Lawyers must also consider professional obligations relating to privacy and information-sharing when sharing any information with AI systems to ensure they are not running afoul of confidentiality obligations (to clients or other parties) or otherwise disclosing information improperly. 

Responsibility and accountability

Inaccurate information is a common pain point with AI.

When the technology is used in the legal field, it can be difficult to determine who is responsible for errors that crop up. As a result, lawyers must be proactive in establishing clear lines of responsibility and accountability when implementing AI in their firm. 

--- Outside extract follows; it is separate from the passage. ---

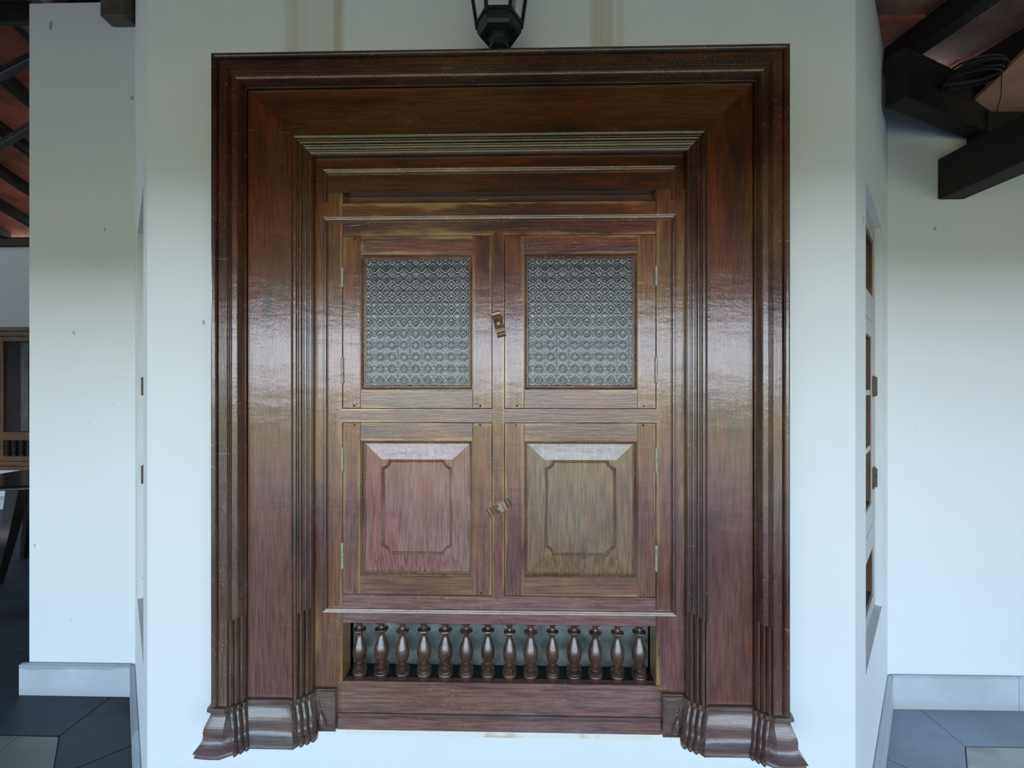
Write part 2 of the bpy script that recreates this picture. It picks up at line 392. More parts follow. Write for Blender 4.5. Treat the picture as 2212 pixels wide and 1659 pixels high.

As a rule of thumb, this technology should be used as a complement to their work, and not a replacement. While AI can streamline time-consuming and mundane tasks, strategic decision-making, complex legal analysis, and legal counsel are all examples of responsibilities that it simply can’t take over.

At the end of the day, lawyers are responsible for their own work product—and maintaining their clients’ interests. While AI can help law firms streamline routine tasks, it is not a replacement for a lawyer’s training and wisdom. 

Read more about about AI and how lawyers are using it in our AI resource hub.

Final thoughts on the ethics around AI and Law

As the use of AI in law firms becomes increasingly widespread, it’s important that legal professionals address the ethical considerations surrounding it and ensure the technology is being used responsibly. 

In many ways, these issues aren’t vastly different from those that lawyers have faced before regarding emerging technologies. And if the past has taught us anything, it’s that the industry has and can continue to successfully adapt to these changes.

By doing so, lawyers will be able to enjoy the transformative benefits of AI—while maintaining an ethical practice at the same time.